--- Start EXTRACTED RECORDS ---

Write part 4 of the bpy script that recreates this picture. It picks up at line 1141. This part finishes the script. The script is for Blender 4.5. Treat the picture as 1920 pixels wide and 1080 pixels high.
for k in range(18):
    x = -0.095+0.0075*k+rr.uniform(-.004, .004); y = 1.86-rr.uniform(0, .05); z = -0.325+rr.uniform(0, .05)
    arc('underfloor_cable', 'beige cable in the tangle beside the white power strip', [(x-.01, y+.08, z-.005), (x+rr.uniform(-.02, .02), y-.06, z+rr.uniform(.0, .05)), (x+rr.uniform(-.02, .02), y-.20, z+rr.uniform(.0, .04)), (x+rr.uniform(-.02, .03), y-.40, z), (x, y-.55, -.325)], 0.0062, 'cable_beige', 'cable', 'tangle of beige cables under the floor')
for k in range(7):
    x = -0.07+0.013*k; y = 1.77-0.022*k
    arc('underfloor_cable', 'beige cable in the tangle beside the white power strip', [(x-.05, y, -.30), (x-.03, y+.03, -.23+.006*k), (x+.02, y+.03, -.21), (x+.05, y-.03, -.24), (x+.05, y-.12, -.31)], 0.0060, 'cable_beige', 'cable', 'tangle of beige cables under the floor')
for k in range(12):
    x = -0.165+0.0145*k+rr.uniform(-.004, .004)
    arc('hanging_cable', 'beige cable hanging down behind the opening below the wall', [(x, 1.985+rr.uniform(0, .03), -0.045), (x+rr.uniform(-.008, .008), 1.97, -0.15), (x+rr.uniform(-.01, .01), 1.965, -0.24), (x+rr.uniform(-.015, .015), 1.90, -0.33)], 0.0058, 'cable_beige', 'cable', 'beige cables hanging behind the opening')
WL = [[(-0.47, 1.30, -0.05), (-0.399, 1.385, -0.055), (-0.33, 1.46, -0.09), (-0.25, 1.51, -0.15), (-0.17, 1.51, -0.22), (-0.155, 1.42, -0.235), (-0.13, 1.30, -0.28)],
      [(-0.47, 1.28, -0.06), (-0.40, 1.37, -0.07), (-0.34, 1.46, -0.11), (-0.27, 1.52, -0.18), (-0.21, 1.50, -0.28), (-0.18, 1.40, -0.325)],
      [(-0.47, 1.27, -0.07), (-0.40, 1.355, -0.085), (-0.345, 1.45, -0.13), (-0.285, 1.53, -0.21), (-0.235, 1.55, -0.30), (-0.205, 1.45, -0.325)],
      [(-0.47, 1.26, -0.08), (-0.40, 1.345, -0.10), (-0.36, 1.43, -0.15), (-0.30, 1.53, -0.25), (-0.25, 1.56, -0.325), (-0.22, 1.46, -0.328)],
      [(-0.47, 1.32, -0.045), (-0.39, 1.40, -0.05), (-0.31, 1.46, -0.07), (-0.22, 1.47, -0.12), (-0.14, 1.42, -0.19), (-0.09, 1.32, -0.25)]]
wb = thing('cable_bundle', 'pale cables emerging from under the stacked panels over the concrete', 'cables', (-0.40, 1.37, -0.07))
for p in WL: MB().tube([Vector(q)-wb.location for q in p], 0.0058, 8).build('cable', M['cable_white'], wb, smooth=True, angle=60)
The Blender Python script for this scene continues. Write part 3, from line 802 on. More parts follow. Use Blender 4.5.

--- End EXTRACTED RECORDS ---

§ WORK REQUIRED: Produce an exact copy of every entry above.

§ RESPONSE:
Write part 4 of the bpy script that recreates this picture. It picks up at line 1141. This part finishes the script. The script is for Blender 4.5. Treat the picture as 1920 pixels wide and 1080 pixels high.
for k in range(18):
    x = -0.095+0.0075*k+rr.uniform(-.004, .004); y = 1.86-rr.uniform(0, .05); z = -0.325+rr.uniform(0, .05)
    arc('underfloor_cable', 'beige cable in the tangle beside the white power strip', [(x-.01, y+.08, z-.005), (x+rr.uniform(-.02, .02), y-.06, z+rr.uniform(.0, .05)), (x+rr.uniform(-.02, .02), y-.20, z+rr.uniform(.0, .04)), (x+rr.uniform(-.02, .03), y-.40, z), (x, y-.55, -.325)], 0.0062, 'cable_beige', 'cable', 'tangle of beige cables under the floor')
for k in range(7):
    x = -0.07+0.013*k; y = 1.77-0.022*k
    arc('underfloor_cable', 'beige cable in the tangle beside the white power strip', [(x-.05, y, -.30), (x-.03, y+.03, -.23+.006*k), (x+.02, y+.03, -.21), (x+.05, y-.03, -.24), (x+.05, y-.12, -.31)], 0.0060, 'cable_beige', 'cable', 'tangle of beige cables under the floor')
for k in range(12):
    x = -0.165+0.0145*k+rr.uniform(-.004, .004)
    arc('hanging_cable', 'beige cable hanging down behind the opening below the wall', [(x, 1.985+rr.uniform(0, .03), -0.045), (x+rr.uniform(-.008, .008), 1.97, -0.15), (x+rr.uniform(-.01, .01), 1.965, -0.24), (x+rr.uniform(-.015, .015), 1.90, -0.33)], 0.0058, 'cable_beige', 'cable', 'beige cables hanging behind the opening')
WL = [[(-0.47, 1.30, -0.05), (-0.399, 1.385, -0.055), (-0.33, 1.46, -0.09), (-0.25, 1.51, -0.15), (-0.17, 1.51, -0.22), (-0.155, 1.42, -0.235), (-0.13, 1.30, -0.28)],
      [(-0.47, 1.28, -0.06), (-0.40, 1.37, -0.07), (-0.34, 1.46, -0.11), (-0.27, 1.52, -0.18), (-0.21, 1.50, -0.28), (-0.18, 1.40, -0.325)],
      [(-0.47, 1.27, -0.07), (-0.40, 1.355, -0.085), (-0.345, 1.45, -0.13), (-0.285, 1.53, -0.21), (-0.235, 1.55, -0.30), (-0.205, 1.45, -0.325)],
      [(-0.47, 1.26, -0.08), (-0.40, 1.345, -0.10), (-0.36, 1.43, -0.15), (-0.30, 1.53, -0.25), (-0.25, 1.56, -0.325), (-0.22, 1.46, -0.328)],
      [(-0.47, 1.32, -0.045), (-0.39, 1.40, -0.05), (-0.31, 1.46, -0.07), (-0.22, 1.47, -0.12), (-0.14, 1.42, -0.19), (-0.09, 1.32, -0.25)]]
wb = thing('cable_bundle', 'pale cables emerging from under the stacked panels over the concrete', 'cables', (-0.40, 1.37, -0.07))
for p in WL: MB().tube([Vector(q)-wb.location for q in p], 0.0058, 8).build('cable', M['cable_white'], wb, smooth=True, angle=60)
The Blender Python script for this scene continues. Write part 3, from line 802 on. More parts follow. Use Blender 4.5.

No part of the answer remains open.